A fairly common, though often misunderstood practice in marketing research is the weighting of survey data. To the uninitiated, weighting can seem like statistical sleight of hand intended to misrepresent data or to support predetermined conclusions. To those who utilize this important tool, however, weighting is an essential component to providing accurate, representative data. So what is weighting, why do we do it and how is it done?

Weighting Defined

Simply defined, weighting is the attempt to alter data to reflect truer population proportions than were encountered in the data collection process. For example, suppose that the entire world consists of Blue people and Green people. Suppose further that we have completed surveys with one hundred Blues and one hundred Greens. Our findings: 80% of the Blues like donuts compared to just 40% of the Greens.
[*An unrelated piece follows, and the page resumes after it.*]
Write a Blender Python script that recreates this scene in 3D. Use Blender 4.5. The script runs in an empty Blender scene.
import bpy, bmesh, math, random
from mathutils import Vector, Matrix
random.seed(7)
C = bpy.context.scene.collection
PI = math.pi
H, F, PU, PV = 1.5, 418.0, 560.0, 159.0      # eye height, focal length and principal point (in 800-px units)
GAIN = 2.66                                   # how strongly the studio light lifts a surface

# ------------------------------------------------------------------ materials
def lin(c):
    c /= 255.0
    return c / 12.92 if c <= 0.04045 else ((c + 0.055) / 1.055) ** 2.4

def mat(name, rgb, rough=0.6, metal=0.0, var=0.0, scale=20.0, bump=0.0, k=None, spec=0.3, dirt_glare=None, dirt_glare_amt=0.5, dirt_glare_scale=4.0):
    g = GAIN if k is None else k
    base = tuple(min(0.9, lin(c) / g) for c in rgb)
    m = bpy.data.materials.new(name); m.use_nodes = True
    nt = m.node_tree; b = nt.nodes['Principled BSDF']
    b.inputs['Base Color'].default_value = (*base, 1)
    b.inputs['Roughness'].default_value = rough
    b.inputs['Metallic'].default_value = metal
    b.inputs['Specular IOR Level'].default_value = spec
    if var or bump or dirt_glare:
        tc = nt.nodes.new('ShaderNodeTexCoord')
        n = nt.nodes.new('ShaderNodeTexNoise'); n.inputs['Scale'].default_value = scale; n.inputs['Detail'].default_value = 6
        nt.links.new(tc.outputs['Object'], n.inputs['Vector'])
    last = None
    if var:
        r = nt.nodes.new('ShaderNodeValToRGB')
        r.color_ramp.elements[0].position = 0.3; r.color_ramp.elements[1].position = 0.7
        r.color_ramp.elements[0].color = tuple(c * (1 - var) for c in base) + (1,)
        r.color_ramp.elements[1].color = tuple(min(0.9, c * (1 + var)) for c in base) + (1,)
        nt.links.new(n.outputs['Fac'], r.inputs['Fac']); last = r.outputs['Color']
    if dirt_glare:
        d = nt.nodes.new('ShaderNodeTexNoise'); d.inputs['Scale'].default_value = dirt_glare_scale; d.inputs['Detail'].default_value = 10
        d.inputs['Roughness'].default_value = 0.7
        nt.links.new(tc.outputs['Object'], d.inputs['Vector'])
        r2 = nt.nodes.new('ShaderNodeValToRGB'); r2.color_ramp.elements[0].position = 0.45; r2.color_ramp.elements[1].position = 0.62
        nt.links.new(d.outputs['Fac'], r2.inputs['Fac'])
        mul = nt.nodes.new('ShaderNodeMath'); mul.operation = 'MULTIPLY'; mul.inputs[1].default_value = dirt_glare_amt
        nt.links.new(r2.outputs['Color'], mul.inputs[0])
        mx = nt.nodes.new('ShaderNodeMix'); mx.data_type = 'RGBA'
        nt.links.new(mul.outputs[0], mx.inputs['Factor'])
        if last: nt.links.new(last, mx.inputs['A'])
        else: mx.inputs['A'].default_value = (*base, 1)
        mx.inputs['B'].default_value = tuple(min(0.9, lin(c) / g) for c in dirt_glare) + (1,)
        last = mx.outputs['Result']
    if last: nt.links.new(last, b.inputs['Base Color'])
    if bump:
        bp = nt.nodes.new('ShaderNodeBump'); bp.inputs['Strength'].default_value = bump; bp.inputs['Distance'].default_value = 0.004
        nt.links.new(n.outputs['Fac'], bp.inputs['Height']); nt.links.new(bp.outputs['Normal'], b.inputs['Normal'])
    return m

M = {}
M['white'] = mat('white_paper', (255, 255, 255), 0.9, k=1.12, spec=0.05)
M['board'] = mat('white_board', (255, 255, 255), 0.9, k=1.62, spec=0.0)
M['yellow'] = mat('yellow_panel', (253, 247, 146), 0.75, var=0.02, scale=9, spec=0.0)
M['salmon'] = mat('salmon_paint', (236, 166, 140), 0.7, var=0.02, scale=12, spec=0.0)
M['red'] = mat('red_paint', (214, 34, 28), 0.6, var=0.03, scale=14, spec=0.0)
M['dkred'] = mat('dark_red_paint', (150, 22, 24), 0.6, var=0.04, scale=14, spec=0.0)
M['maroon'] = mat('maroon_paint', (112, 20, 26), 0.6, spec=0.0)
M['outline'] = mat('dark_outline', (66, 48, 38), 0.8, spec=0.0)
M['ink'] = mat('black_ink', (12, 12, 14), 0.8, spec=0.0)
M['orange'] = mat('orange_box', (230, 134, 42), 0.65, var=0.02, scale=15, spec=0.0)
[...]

It doesn't take a statistical genius to sense that there may be a significant difference here. However, while we can use this data to determine differences between these groups, we can't just look at the survey totals of both groups and say that 60% of the world (the average of the two percentages) likes donuts. What if Blues represent 90% of the population and Greens only 10%? Ensuring that this "total" measure properly portrays the real world is what weighting is all about.

Why Do it?

You may be asking yourself, "Why not avoid this whole weighting thing, implement quotas from the beginning and complete 90% of your interviews with Blues and 10% with Greens? Or simply employ a random sample design?"

While this would work just fine to read the data in total, if your goal is to also analyze differences between groups, you probably won't have enough completed interviews with Greens to contrast their responses with Blues. Two hundred interviews completed randomly or with quotas for Blues and Greens would yield approximately 180 and 20 completes for these groups, respectively. But you really can't expect to perform any meaningful analysis on just 20 Greens. "Increase the total number of interviews and go random," you say? Remember that you would have to complete 900 interviews with Blues to get a more friendly, analyzable number of 100 Greens, and this would have an adverse effect on your budget, to say the least.

How To Do It

Now, properly motivated, you ask, "So how is it done?" First, having hopefully identified the true proportion of Blues versus Greens in the overall population, we divide that number by the survey proportion and we have our weighted value.

Group True
Proportion
Survey
Proportion
Equation Weight

Blues 90% 50% 90/50 1.8
Greens 10% 50% 10/500 .2

At this point tabulation software can take over, and the running of crosstabs will generate numbers that can be analyzed with confidence that they represent the "real world" by allowing the responses of Blues to "count" more than Greens by exactly the weights determined. Oh, so back to answering our original question, the "weighted" data reveal that 76% of the Blue and Green world likes donuts.